En base a ello y en lo que se refiere al tema que nos ocupa, todas las
personas tienen derecho a salir de sus países de origen para buscar una
vida más digna, máxime cuando, como es el caso actual, lo han perdido
todo, hasta el futuro. Nosotros, como Iglesia de Jesucristo, Universal y
utópica, tenemos la obligación y el imperativo ético y espiritual, de
acogerlas y proporcionarles, en la medida de nuestras posibilidades, los
instrumentos y ayuda necesarios para una adecuada integración.

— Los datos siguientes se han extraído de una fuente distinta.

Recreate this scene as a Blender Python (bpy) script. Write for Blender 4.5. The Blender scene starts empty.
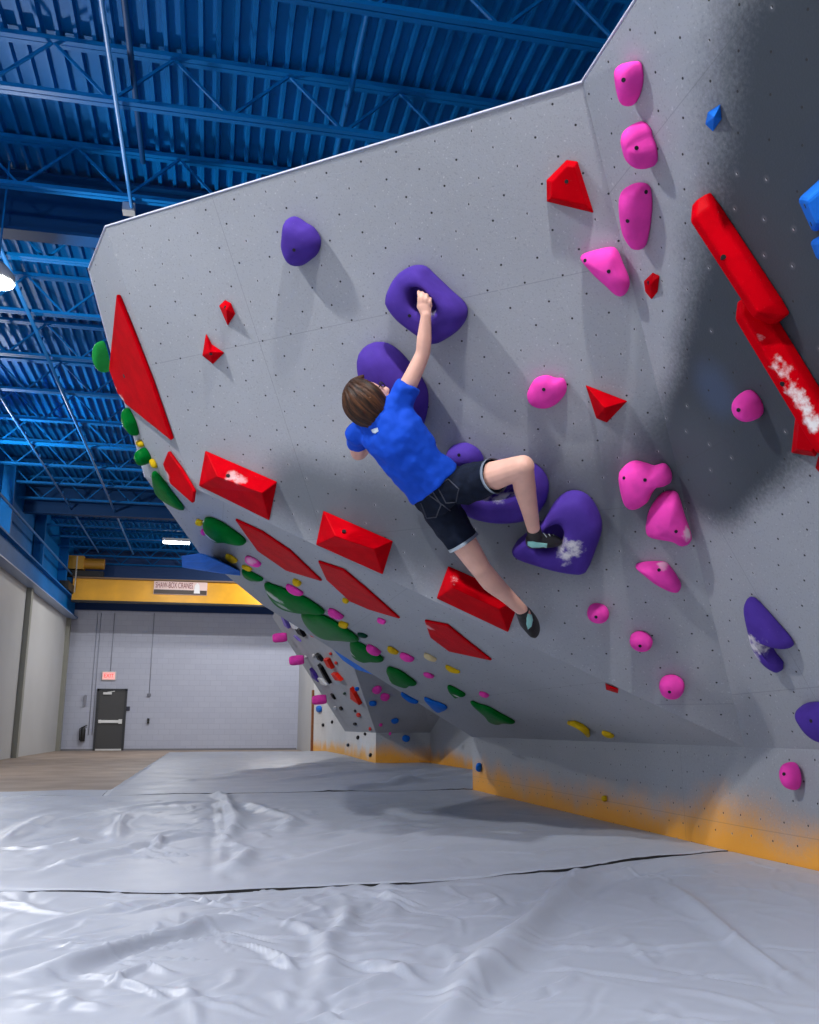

Podemos pensar, por otro lado, que esto es una cuestión del Estado, que
esta no es nuestra labor; sin embargo creo, sinceramente, que si lo es,
por cuanto la Iglesia lleva consigo una extraordinaria e ineludible
dimensión profética y, como acabo de decir más arriba, la obligación de
construcción de una realidad social nueva, una nueva “oicoumene”. Otra
cosa es que queramos aceptar ese compromiso. Más aun, en nuestro
ministerio evangelizador también está la obligación de despertar las
consciencias y denunciar las atrocidades que están dando lugar a todos
estos dramas y tragedias que vivimos en la actualidad. No es solamente
cuestión de vocear promesas para un mundo extrahumano, que poco o nada
tiene que ver con este, y mucho menos insistir en la culpabilidad e
inmundicia humanas. No somos tan inmundos como algunos piensan. Otra
cosa es que queramos implicarnos en ello, pues sabemos que esto traerá
consigo muchas críticas y enemistades, y estas, en muchos aspectos
mermarán nuestras espectativas.
Tenemos pues la obligación de
mirar con nuevos ojos, con la mirada de Jesús, y acoger al extranjero
que llama a nuestra puerta, pues, por desgracia, la mayoría son personas
empobrecidas por nuestra propia codicia y egoísmo. Esto hemos de hacer,
como Iglesia, si queremos ser consecuentes con nuestra fe. Y no estaría
demás, en las circunstancias actuales, promover encuentros internos
para la discusión, incluso a nivel interconfesional, algo que nos
ayudaría, sin duda, a conocer mejor las distintas situaciones y poder
así dar una más adecuada respuesta a la situación desde el abrazo en
gratuidad del Evangelio de Jesucristo.
Por el Rvdo. Juan Larios de la Comunidad Cristiana de la Esperanza.